Segal's term captures what Schumpeter's framework identifies as a structural variable: how much it costs to translate vision into deployed combination. The variable has been declining across the entire history of capitalism, but the AI era has produced a discontinuous collapse.
In the pre-AI knowledge economy, the ratio was high. A founder with an idea required a specification, a development team, a coordination structure, and months or years of cycles between intention and artifact. The ratio functioned as a filter on entrepreneurial ambition — most ideas were not worth the cost of realizing them.
AI collapses the ratio to approximately the length of a conversation. The founder describes the idea in natural language. The machine translates the description into working implementation. The cycle from intention to artifact compresses from months to hours.

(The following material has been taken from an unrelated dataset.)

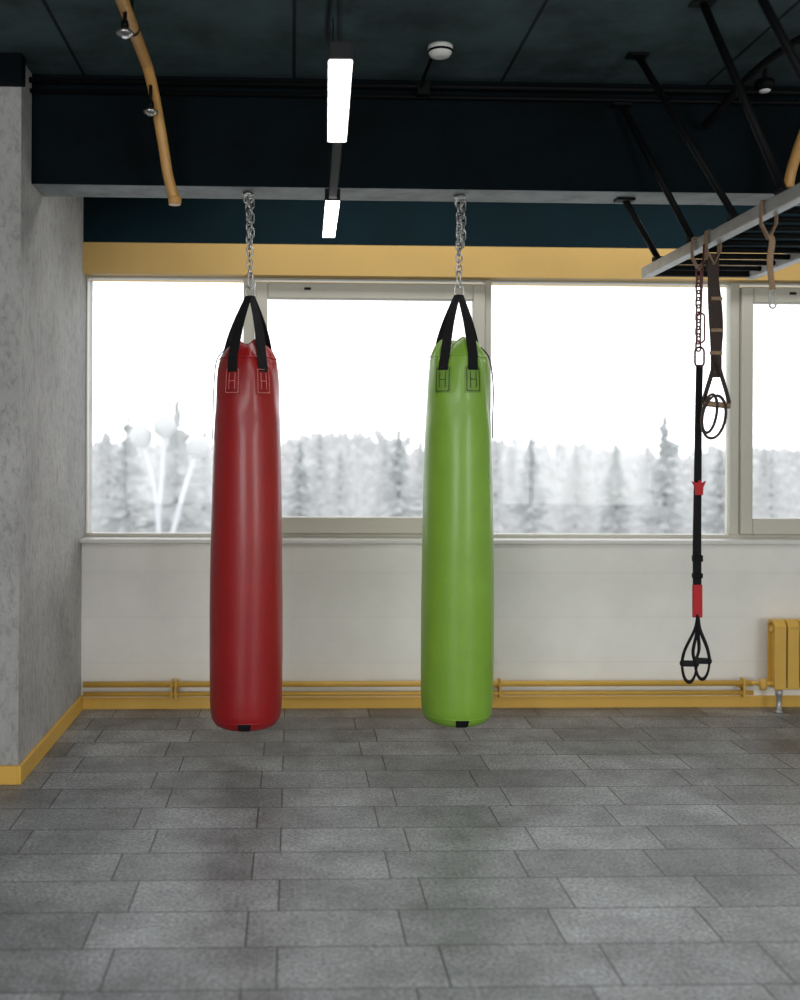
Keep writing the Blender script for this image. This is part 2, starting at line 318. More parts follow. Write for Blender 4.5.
# ---------------------------------------------------------------- punching bags
PROF = [(0.0,0.05),(0.002,0.09),(0.008,0.125),(0.02,0.148),(0.04,0.162),(0.075,0.171),(0.14,0.175),(0.35,0.177),(0.6,0.177),(0.9,0.174),(1.1,0.171),(1.3,0.167),(1.5,0.161),(1.62,0.156),(1.69,0.152),(1.74,0.147),(1.78,0.139),(1.815,0.127),(1.845,0.112),(1.868,0.096),(1.884,0.080),(1.892,0.066)]
def rad(z):
    for (z0,r0),(z1,r1) in zip(PROF,PROF[1:]):
        if z<=z1: 
            t=(z-z0)/(z1-z0) if z1>z0 else 0
            return r0+(r1-r0)*max(t,0)
    return PROF[-1][1]
def punching_bag(cx, cy, z0, mat, patchmat, stitchmat, label, seed, tail_side, lean, angs):
    rnd = random.Random(seed); ph = [rnd.uniform(0,6.28) for _ in range(10)]
    base = V((cx,cy,z0))
    e = empty("punching_bag",base,label=label,category="punching bag",group="hanging punching bags")
    def R(th,z):
        w = max(0,min(1,(z-1.40)/0.4)); w2 = max(0,min(1,(z-1.75)/0.11))
        r = rad(z)
        r *= 1+0.024*w*math.sin(5*th+ph[0]+3*z)+0.018*w*math.sin(9*th+ph[1]+9*z)+0.11*w2*math.sin(4*th+ph[2])+0.05*w2*math.sin(11*th+ph[6])
        r *= 1+0.009*math.sin(2*th+ph[3]+2.2*z)+0.005*math.sin(3*th+ph[4]-5*z)
        lump = math.exp(-((z-1.55-0.03*math.sin(2*th+ph[7]))/0.05)**2)
        r *= 1-0.022*lump*(0.5+0.5*math.sin(5*th+ph[5]))
        return r
    def P(th,z,off=0.0):
        r = R(th,z)+off
        w2 = max(0,min(1,(z-1.78)/0.10))
        return V((cx+r*math.sin(th), cy-r*math.cos(th), z0+z-0.028*w2*(0.5+0.5*math.sin(4*th+ph[8]))))
    bm = NB(); seg = 128; zs = []
    for (a,_),(b,_) in zip(PROF,PROF[1:]):
        n = max(1,int(abs(b-a)/0.016)); zs += [a+(b-a)*i/n for i in range(n)]
    zs.append(PROF[-1][0])
    rings = [[bm.verts.new(P(2*math.pi*k/seg,z)) for k in range(seg)] for z in zs]
    rings.append([bm.verts.new(V((cx+0.05*math.sin(2*math.pi*k/seg),cy-0.05*math.cos(2*math.pi*k/seg),z0+1.862))) for k in range(seg)])
    for i in range(len(rings)-1):
        for k in range(seg):
            f = bm.faces.new((rings[i][k],rings[i][(k+1)%seg],rings[i+1][(k+1)%seg],rings[i+1][k])); f.smooth=True
    cb = bm.verts.new((cx,cy,z0-0.001)); ct = bm.verts.new((cx,cy,z0+1.856))
    for k in range(seg):
        bm.faces.new((cb,rings[0][(k+1)%seg],rings[0][k])).smooth=True; bm.faces.new((ct,rings[-1][k],rings[-1][(k+1)%seg])).smooth=True
    make("bag_body",bm,mat,base,e)
    bm = NB(); tube(bm,[P(2*math.pi*k/64,0.052,0.0) for k in range(64)],0.003,6,closed=True,ref=(0,0,1)); make("bottom_seam",bm,mat,base,e)
    bm = NB(); tube(bm,[P(2*math.pi*k/128,1.80,0.0) for k in range(128)],0.0045,6,closed=True,ref=(0,0,1)); make("top_seam",bm,mat,base,e)
    apex = V((cx+lean,cy,z0+2.115))
    for a in angs:
        hw = 0.26; za,zb = 1.615,1.745
        bm = NB(); nu,nv = 10,8
        g = [[[bm.verts.new(P(a-hw+2*hw*i/nu, za+(zb-za)*j/nv, o)) for j in range(nv+1)] for i in range(nu+1)] for o in (-0.001,0.004)]
        for i in range(nu):
            for j in range(nv):
                bm.faces.new((g[1][i][j],g[1][i+1][j],g[1][i+1][j+1],g[1][i][j+1]))
        for i in range(nu):
            bm.faces.new((g[0][i][0],g[0][i+1][0],g[1][i+1][0],g[1][i][0])); bm.faces.new((g[0][i][nv],g[1][i][nv],g[1][i+1][nv],g[0][i+1][nv]))
        for j in range(nv):
            bm.faces.new((g[0][0][j],g[1][0][j],g[1][0][j+1],g[0][0][j+1])); bm.faces.new((g[0][nu][j],g[0][nu][j+1],g[1][nu][j+1],g[1][nu][j]))
        make("strap_patch",bm,patchmat,base,e,recalc=False)
        bm = NB()
        def dash(u0,v0,u1,v1):
            L = math.hypot((u1-u0)*0.08,(v1-v0)*0.13); n = max(1,int(L/0.011))
            for k in range(n):
                t0=(k+0.1)/n; t1=(k+0.85)/n
                q=[P(a-hw+2*hw*(u0+(u1-u0)*t), za+(zb-za)*(v0+(v1-v0)*t),0.0062) for t in (t0,t1)]
                tube(bm,q,0.0021,5)
        dash(.1,.07,.9,.07); dash(.1,.93,.9,.93); dash(.1,.07,.1,.93); dash(.9,.07,.9,.93)
        dash(.32,.2,.32,.8); dash(.68,.2,.68,.8); dash(.32,.5,.68,.5)
        make("stitching",bm,stitchmat,base,e)
        pts=[P(a,1.725,0.006),P(a,1.77,0.009),P(a,1.80,0.014)]
        q0 = pts[-1]
        end = apex+V((0.014*math.sin(a),-0.014*math.cos(a),-0.01))
        for k in range(1,10):
            t=k/9; p=q0.lerp(end,t); p += V((math.sin(a),-math.cos(a),0))*0.016*math.sin(math.pi*t); pts.append(p)
        td=V((math.cos(a),math.sin(a),0))
        bm=NB(); ribbon(bm,pts,[0.05]*5+[0.05-0.02*k/7 for k in range(len(pts)-5)],0.004,tuple(td)); make("webbing_strap",bm,M_web,base,e)
    s = tail_side; aa = s*1.45
    pts = smooth_path([P(aa,1.80,0.012)+V((-s*0.04,0,0.05)),P(aa,1.79,0.014),P(aa,1.65,0.014),P(aa,1.48,0.008),P(aa,1.40,0.006)],6)
    bm=NB(); ribbon(bm,pts,0.012,0.004,(0,1,0)); make("strap_tail",bm,M_web,base,e)
    bm=NB(); zz=[0.01,0.02,0.03,0.04,0.052]; aw=0.19
    g=[[bm.verts.new(P(-aw+2*aw*i/6,z,0.004)) for z in zz] for i in range(7)]
    for i in range(6):
        for j in range(len(zz)-1): bm.faces.new((g[i][j],g[i+1][j],g[i+1][j+1],g[i][j+1]))
    make("bottom_tab",bm,M_web,base,e,recalc=False)
    bm=NB(); tube(bm,stadium(apex+V((0,0,0.012)),0.06,0.045,(1,0,0)),0.0045,8,closed=True,ref=(0,1,0)); make("strap_ring",bm,M_chrome,base,e)
    bm=NB(); tube(bm,stadium(apex+V((0,0,0.068)),0.085,0.036,(0.6,0.8,0)),0.0042,8,closed=True,ref=(0.8,-0.6,0)); make("carabiner",bm,M_chrome,base,e)
    top = V((cx,cy,2.765)); bot = apex+V((0,0,0.10)); n=12; bm=NB(); D=(top-bot)
    for k in range(n):
        c=bot+D*(k+0.5)/n; th=(k%2)*math.pi/2+0.5+seed*0.3+0.12*k
        ax=V((math.cos(th),math.sin(th),0)); tube(bm,stadium(c,D.length/n+0.017,0.030,ax,6),0.0042,6,closed=True,ref=(-math.sin(th),math.cos(th),0))
    make("chain",bm,M_chrome,base,e)
    bm=NB()
    for k in range(6):
        c=V((cx+0.017,cy-0.018,2.735-0.036*k)); th=(k%2)*math.pi/2+0.2
        tube(bm,stadium(c,0.052,0.025,(math.cos(th),math.sin(th),0),6),0.0036,6,closed=True,ref=(-math.sin(th),math.cos(th),0))
    make("surplus_chain",bm,M_chrome,base,e)
    bm=NB(); tube(bm,stadium((cx,cy,2.762),0.05,0.04,(1,0,0)),0.005,8,closed=True,ref=(0,1,0)); lathe(bm,(cx,cy,2.778),[(0.028,0),(0.028,0.008),(0.012,0.0115)],20)
    make("eye_bolt",bm,M_chrome,base,e)
punching_bag(-0.221,4.96,0.18,M_red,M_redp,M_stitch_pink,"glossy red vinyl heavy bag hanging from steel chain",3,-1,0.012,(-0.44,0.56,math.pi-0.9,math.pi+0.9))
punching_bag(0.816,4.96,0.195,M_green,M_greenp,M_stitch_dark,"lime green vinyl heavy bag hanging from steel chain",8,1,0.0,(-0.66,0.3,math.pi-0.9,math.pi+0.75))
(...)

The Schumpeterian consequence is the multiplication of the entrepreneurial class. What previously required financing now requires a subscription. What previously required technical teams now requires conversation. The multiplication is unambiguously democratizing; it is also unambiguously destabilizing, because the number of new combinations being introduced is proportional to the size of the entrepreneurial class, and the creative destruction the combinations produce scales with the volume of their introduction.
A structural variable. The ratio determines who can exercise the entrepreneurial function and therefore the rate of creative destruction.
Discontinuous collapse. The AI era has compressed the ratio by orders of magnitude, producing a discontinuity rather than a continuation of previous trends.
Class multiplication. The collapse multiplies the entrepreneurial class from millions to billions.
Gale intensification. The gale's force is proportional to the number of agents producing it; the multiplied class produces a stronger gale.